Лекции по философии литературы | страница 19



Это ведь противоестественно, не нормально, совершенно излишнее (вот нужное нам слово!), рисовать яблоки вместо того, чтобы их есть. Ни к чему писать о любви, вместо того, чтобы любить. Зачем? Этот акт абсолютно излишен, избыточен. Валери говорил, что мыслить, это значит преувеличивать (penser, c’est exage rer). Но в этих избыточных актах и событиях нашей жизни совершается что-то, без чего жизнь вообще теряет смысл. И причина этих актов — только в них самих. Они абсолютно самочинны, самозванны. Именно в этом смысле Кант говорил о красоте как целесообразности без цели. Ведь натюрморт с яблоками — не удвоение реальности, не отражение ее, а раскрытие реальности яблок посредством изображения.

Бытие никогда не умещается в том, что дано, оно излишне. Несотворенное, не имеющее никаких резонов быть, не связанное ничем кроме себя, бытие испокон веков излишне. Что прибавляет существование к вещи? Ничего, zero. Содержательным образом ничего не прибавляется, но это срабатывание какой-то формы, без которой нет вещи. И Мандельштам это прекрасно понимает и не устает повторять: «Любите существование вещи больше самой вещи». Пастернак так описывает Ленина: «Как вдруг он вырос на трибуне, / И вырос раньше, чем вошел». Ленин вырастает на трибуне раньше, чем фактически входит на нее. По сути, вождю мирового пролетариата нет нужды входить на трибуну. Эмпирически. Он там уже есть. Ленин, оставаясь за сценой, уже обозначает всю полноту присутствия, силу и свой непревзойденный нечеловеческий гений. И все — привет Хайдеггеру. Ницше писал: «Гений — в творчестве, в деле — необходимо является расточителем: что он расходует себя, в этом его величие… ‹…› Он изливается, он переливается, он расходует себя, он не щадит себя, — с фатальностью, роковым образом, невольно, как невольно выступает река из своих берегов» (II, 619).

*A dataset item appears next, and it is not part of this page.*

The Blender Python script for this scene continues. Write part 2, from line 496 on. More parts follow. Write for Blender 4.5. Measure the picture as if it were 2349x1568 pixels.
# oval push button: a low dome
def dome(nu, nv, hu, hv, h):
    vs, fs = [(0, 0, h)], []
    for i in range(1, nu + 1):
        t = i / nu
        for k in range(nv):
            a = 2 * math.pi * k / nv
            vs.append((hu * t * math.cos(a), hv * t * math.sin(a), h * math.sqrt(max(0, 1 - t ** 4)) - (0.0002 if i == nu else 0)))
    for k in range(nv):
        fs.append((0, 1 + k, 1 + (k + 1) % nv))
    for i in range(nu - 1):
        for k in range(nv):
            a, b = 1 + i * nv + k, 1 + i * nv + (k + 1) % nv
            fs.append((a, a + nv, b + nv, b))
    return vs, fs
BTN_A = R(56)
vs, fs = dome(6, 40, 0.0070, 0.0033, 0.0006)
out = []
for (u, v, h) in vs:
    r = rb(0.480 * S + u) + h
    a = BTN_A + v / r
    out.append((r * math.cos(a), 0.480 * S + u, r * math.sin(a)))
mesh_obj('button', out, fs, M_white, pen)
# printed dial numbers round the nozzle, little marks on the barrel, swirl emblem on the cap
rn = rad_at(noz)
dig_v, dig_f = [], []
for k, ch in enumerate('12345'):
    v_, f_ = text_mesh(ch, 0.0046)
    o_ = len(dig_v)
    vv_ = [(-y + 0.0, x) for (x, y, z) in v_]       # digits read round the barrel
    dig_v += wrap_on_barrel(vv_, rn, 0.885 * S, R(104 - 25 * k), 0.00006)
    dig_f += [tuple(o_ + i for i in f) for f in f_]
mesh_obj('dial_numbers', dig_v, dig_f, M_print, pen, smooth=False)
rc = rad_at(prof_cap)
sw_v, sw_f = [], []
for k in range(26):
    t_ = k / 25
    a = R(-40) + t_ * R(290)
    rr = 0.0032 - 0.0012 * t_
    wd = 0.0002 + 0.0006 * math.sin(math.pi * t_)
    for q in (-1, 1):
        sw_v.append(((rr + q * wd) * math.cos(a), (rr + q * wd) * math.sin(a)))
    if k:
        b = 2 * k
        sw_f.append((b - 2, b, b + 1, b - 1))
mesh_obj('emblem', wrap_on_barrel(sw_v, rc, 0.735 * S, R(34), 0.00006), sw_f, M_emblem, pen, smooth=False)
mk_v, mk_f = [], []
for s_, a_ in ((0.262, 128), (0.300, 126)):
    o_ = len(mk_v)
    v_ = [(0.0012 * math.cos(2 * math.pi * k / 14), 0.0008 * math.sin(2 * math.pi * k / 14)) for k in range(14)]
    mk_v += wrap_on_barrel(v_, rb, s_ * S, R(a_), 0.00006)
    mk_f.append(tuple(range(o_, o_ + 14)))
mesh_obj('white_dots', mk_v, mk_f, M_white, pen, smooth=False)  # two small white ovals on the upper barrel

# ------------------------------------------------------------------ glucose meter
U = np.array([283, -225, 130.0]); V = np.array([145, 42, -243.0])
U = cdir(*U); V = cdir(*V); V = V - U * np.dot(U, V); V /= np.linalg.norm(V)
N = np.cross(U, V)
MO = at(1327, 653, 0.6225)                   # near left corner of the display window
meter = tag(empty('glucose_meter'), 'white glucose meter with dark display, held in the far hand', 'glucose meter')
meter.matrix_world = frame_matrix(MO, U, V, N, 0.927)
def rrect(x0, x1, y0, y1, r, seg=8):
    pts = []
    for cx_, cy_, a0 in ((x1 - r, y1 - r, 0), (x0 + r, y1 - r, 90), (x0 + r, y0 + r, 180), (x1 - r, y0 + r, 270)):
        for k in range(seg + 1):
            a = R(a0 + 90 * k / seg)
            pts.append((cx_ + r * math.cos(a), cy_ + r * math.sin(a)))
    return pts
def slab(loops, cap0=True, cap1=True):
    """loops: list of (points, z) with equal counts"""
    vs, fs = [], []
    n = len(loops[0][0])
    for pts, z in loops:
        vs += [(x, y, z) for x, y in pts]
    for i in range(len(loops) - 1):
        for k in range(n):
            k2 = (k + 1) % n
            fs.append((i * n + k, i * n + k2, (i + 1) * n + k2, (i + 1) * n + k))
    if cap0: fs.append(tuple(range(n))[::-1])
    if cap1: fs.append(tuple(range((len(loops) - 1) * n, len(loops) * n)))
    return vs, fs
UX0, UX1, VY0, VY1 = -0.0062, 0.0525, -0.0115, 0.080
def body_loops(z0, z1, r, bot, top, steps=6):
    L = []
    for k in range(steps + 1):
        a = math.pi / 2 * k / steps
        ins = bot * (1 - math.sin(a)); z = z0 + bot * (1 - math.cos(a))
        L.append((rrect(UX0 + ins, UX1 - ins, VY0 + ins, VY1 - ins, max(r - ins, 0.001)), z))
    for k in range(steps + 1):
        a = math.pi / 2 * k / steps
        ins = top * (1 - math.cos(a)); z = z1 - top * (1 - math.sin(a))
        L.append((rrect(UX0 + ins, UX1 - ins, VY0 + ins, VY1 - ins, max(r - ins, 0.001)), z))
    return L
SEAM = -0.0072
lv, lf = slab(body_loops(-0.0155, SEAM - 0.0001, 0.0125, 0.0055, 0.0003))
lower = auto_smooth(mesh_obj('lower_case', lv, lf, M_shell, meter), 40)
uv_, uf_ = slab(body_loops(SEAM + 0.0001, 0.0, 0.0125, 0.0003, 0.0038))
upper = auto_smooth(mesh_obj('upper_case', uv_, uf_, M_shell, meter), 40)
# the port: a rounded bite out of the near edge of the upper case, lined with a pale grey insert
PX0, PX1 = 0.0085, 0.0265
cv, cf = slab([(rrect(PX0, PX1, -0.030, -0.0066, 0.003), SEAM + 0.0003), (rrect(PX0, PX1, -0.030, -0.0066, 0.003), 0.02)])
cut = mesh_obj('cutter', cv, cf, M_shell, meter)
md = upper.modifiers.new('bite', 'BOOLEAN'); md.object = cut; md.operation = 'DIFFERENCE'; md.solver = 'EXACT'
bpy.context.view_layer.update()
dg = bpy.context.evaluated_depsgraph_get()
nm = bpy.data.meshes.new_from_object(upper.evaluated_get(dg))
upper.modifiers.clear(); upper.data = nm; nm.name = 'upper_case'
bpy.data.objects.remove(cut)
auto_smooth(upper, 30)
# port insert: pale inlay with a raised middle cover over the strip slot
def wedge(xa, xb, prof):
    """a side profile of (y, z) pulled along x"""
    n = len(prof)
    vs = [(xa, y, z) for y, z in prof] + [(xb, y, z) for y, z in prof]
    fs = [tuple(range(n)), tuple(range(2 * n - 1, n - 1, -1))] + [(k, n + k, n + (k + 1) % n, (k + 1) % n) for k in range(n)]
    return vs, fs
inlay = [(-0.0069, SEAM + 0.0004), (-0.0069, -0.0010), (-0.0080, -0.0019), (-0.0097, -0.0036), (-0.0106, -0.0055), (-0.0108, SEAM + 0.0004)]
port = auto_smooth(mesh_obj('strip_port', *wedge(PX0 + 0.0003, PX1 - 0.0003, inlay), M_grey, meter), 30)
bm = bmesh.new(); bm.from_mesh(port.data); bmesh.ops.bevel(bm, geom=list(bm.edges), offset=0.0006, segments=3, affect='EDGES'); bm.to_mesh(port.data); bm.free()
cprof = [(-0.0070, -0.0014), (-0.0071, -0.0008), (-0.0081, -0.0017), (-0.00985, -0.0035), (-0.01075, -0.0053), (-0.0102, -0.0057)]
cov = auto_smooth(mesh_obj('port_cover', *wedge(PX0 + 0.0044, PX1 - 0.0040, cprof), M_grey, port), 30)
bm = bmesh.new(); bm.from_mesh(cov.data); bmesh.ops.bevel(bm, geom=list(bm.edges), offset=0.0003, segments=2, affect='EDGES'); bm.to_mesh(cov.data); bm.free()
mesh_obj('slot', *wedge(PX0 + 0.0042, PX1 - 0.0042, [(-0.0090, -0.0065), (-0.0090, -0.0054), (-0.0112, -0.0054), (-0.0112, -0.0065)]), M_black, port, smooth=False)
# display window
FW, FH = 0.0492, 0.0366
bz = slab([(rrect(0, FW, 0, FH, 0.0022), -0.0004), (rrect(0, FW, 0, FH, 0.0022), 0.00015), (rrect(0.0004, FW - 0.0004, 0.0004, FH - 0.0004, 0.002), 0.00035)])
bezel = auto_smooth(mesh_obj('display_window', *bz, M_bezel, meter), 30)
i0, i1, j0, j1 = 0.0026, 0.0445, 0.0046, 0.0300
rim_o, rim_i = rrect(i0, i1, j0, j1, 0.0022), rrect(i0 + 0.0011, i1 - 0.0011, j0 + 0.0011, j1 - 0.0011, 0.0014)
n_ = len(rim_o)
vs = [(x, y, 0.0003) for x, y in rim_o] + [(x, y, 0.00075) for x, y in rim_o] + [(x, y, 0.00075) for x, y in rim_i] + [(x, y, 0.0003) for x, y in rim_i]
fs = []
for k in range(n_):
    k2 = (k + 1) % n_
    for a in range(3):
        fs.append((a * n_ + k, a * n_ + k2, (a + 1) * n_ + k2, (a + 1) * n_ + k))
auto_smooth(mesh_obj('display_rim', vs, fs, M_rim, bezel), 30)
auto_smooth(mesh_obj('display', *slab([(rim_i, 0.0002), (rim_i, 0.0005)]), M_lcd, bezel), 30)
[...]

И таковы же действия Амели, которая поминутно, как сказали бы в XIX веке, «блягирует», то есть привирает (от франц. blaguer). Причем, во всем. Второй принцип, вытекающий из избыточности — принцип воображения. Мир фильма, сохраняя всю реальную топику Парижа, совершенно нереален. Здесь картины разговаривают, вещи оживают, теряют размеры, ломают все перспективы. Этот мир чудесен. То, что на языке русской классики называется «фантастическим реализмом». Гоголь или Достоевский просто не поняли бы современной фантастики, и не потому, что не смогли бы понять, что такое космический корабль или скафандр. Они не поняли бы нашего отношения к самому феномену фантастического. Сказали бы, что мы не там его ищем. Нельзя удваивать времена и пространства. Фантастическое — не замирная область, а мировое измерение нашего существования. Машины помогают форсировать дистанции огромного размера, но бесконечность мы преодолеваем иным способом. Пруст говорил, что, если мы полетим на Марс или Венеру с неизменившимися чувствами, то всему, что мы там увидим, мы неизбежно придадим вид предметов, знакомых нам на Земле. Это и есть антропоморфизация, и как бы мы далеко не улетели от Земли, мы на ней все равно останемся (эффект Соляриса). Совершить настоящее путешествие — это не значит перелететь к далекой планете, а обрести другое зрение, новые глаза. Вселенная — в нас. Следовательно, подлинная фантастика — это не другой мир, а наш мир как другой.